Потом ты поймешь, для чего даются тебе эти начальные покойные дни почти праздного созерцания. Без этого природного, греческого, римского руинного предисловия, без исторического вступления ты не мог бы выйти в пространства, где прежняя история бессильна, где вступает в свои неотменимые права явившаяся с Сыном Божиим вечность. В древней истории, – если вспомнить мысль одного из героев Б. Л. Пастернака, – «была хвастливая мертвая вечность бронзовых памятников и мраморных колонн. Века и поколения только после Христа вздохнули свободно. Только после него началась жизнь в потомстве и человек умирает не под забором, а… в разгаре работ, посвященных преодолению смерти, умирает, сам посвященный этой теме».
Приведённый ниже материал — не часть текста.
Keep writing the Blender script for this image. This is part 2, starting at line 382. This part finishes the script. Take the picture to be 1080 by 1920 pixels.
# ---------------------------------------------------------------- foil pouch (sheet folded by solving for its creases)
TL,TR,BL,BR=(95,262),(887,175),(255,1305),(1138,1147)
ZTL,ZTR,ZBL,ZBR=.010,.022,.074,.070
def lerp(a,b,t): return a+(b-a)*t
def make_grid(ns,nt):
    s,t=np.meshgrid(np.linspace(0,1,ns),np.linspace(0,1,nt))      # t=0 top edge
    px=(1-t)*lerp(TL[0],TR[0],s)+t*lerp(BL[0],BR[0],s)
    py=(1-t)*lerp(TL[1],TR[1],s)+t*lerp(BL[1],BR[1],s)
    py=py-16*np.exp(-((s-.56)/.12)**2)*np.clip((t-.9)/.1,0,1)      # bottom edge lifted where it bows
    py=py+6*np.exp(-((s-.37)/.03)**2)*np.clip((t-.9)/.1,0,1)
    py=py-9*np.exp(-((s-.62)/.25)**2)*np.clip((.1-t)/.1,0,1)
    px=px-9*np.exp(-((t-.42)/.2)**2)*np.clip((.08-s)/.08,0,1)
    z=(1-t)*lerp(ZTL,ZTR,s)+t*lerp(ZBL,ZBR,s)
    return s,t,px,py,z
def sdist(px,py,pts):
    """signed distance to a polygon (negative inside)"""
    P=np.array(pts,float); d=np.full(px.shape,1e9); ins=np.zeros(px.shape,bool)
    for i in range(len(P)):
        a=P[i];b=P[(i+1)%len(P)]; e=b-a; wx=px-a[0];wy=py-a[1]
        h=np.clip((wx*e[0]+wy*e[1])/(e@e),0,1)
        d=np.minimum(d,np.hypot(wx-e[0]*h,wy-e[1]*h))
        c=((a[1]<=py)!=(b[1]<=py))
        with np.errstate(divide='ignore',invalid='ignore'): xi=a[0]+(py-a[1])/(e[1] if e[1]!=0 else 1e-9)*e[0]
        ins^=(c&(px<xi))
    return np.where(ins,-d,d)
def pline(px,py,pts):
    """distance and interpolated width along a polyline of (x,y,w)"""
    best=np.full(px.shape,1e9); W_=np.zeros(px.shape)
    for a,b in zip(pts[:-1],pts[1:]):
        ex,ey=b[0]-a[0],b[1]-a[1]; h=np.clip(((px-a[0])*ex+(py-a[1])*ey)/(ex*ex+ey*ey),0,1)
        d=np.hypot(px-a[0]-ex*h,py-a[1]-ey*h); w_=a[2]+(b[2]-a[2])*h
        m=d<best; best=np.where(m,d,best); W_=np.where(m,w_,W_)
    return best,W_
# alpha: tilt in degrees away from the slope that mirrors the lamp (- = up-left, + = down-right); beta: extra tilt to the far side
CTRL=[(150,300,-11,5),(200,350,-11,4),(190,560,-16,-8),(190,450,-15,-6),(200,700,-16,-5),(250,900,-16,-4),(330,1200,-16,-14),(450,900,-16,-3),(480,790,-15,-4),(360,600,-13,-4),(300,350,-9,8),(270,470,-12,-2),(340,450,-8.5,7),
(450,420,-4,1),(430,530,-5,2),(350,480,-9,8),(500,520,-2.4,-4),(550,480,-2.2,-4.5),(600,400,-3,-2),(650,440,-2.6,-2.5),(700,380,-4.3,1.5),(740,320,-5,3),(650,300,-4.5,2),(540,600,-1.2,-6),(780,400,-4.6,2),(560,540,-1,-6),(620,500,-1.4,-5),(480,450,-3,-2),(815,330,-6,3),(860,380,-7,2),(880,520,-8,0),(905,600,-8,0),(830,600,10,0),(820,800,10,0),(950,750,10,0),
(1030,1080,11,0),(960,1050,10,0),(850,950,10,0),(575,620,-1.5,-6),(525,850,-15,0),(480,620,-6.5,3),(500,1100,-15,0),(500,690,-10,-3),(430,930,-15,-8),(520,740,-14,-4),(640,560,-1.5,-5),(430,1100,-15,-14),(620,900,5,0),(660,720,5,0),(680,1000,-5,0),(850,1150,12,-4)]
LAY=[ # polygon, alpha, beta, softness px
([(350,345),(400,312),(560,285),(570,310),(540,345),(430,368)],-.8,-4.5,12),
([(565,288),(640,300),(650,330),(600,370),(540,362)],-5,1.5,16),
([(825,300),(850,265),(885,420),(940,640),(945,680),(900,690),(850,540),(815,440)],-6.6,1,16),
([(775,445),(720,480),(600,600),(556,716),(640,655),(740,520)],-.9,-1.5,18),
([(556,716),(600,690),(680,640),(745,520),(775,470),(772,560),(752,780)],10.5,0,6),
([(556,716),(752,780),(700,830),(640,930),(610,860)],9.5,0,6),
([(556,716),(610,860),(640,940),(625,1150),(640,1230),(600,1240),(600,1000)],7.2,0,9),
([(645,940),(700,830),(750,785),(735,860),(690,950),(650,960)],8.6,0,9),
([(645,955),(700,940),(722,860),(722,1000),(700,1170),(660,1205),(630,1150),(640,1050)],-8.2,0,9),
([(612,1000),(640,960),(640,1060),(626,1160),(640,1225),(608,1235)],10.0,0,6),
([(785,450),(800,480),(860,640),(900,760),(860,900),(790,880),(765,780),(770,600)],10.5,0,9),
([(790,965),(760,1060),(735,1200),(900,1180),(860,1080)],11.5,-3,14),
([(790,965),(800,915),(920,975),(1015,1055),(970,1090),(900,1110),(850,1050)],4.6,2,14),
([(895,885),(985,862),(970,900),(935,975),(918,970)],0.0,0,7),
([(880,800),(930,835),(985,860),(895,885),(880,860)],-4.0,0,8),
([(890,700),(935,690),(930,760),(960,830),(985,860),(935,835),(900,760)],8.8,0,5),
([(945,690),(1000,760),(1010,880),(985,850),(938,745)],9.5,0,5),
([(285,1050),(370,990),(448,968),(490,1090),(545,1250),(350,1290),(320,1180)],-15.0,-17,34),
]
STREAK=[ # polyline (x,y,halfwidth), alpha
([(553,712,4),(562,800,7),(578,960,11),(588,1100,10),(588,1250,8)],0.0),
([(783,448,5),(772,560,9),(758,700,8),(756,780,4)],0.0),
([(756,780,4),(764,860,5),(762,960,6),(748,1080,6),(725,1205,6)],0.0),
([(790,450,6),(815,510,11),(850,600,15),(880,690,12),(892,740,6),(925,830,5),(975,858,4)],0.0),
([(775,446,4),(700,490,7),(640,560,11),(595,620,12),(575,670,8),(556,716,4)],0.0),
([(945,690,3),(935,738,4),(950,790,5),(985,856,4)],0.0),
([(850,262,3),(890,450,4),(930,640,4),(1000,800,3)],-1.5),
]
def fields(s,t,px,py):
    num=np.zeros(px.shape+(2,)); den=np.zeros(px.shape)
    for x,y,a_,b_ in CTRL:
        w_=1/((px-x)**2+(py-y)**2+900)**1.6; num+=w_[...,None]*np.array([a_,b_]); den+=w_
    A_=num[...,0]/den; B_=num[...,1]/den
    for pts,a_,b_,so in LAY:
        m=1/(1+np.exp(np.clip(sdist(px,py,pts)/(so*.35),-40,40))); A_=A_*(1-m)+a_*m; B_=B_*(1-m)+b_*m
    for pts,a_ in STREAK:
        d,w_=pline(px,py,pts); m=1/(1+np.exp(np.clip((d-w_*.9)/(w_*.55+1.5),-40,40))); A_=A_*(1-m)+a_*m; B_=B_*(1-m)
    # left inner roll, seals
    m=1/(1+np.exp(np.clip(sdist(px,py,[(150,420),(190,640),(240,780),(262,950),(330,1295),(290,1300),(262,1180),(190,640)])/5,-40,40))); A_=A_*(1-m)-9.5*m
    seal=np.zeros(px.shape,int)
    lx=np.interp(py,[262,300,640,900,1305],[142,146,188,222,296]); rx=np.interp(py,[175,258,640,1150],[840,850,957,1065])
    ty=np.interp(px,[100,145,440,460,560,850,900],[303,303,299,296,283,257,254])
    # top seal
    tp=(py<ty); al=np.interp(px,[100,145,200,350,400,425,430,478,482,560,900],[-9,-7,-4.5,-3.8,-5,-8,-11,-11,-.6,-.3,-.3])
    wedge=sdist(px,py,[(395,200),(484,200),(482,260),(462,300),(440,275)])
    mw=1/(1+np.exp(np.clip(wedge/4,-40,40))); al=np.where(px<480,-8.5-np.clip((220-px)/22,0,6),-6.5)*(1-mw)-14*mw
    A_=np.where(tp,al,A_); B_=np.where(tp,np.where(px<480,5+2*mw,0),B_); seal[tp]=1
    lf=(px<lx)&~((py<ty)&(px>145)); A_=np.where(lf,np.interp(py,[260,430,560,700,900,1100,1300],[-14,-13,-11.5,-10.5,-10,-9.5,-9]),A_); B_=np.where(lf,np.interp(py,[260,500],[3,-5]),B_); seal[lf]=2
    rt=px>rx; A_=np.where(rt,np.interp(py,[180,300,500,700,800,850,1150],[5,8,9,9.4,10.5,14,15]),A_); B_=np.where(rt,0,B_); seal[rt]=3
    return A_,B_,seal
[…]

Эта «хвастливая вечность» глянет на тебя в конце счастливого туристического «предисловия» между Эдессой и Кесарией Каппадокийской на горе Немрут в бывшем царстве Каммагена, звавшемся в разный час Ассирией и Персией, подвластной Греции и Риму, чтобы столетие побыть Каммагеной и теперь навсегда утвердиться в человеческой памяти гордой могилой Антиоха I.
*
Дорога на Немрут, на высоту 2150 метров, идет бедными селениями через мост времен Александра Севера все выше и выше, когда уже устаешь видеть солнце то справа, то слева, устаешь спугивать кур и баранов, устаешь умиляться печальными осликами, которые тащат в горы кто сено, кто мешки, кто своих хозяев или хозяек. Дети кузнечиками сыплются из-под колес, и их столько, что деревни, кажется, заселены одними детьми. Свет постепенно как будто «садится», по горизонту внизу под нами нижутся редкие молнии, но выше еще чуть проступает последнее солнце, ничего не освещая. Наконец – последняя терраса и – страшный каменный стол для жертвоприношений, на который можно уложить стадо забитых быков, и безглавые колоссы, среди которых уже не отличишь Зевса-Юпитера от Аполлона-Митры и Гелиоса-Гермеса от Геркулеса-Марса. Добрый Антиох собирался соединить этих богов в своей Каммагене, чтобы примирить персидскую, греческую и римскую религии и самому стать в ряд богов, для чего он воздвиг здесь равной среди равных и свою статую, дабы вместе с Юпитером и Митрой обонять ароматы всесожжения, уверяя в торжественной каменной надписи, что мысль о статуе принадлежит богам.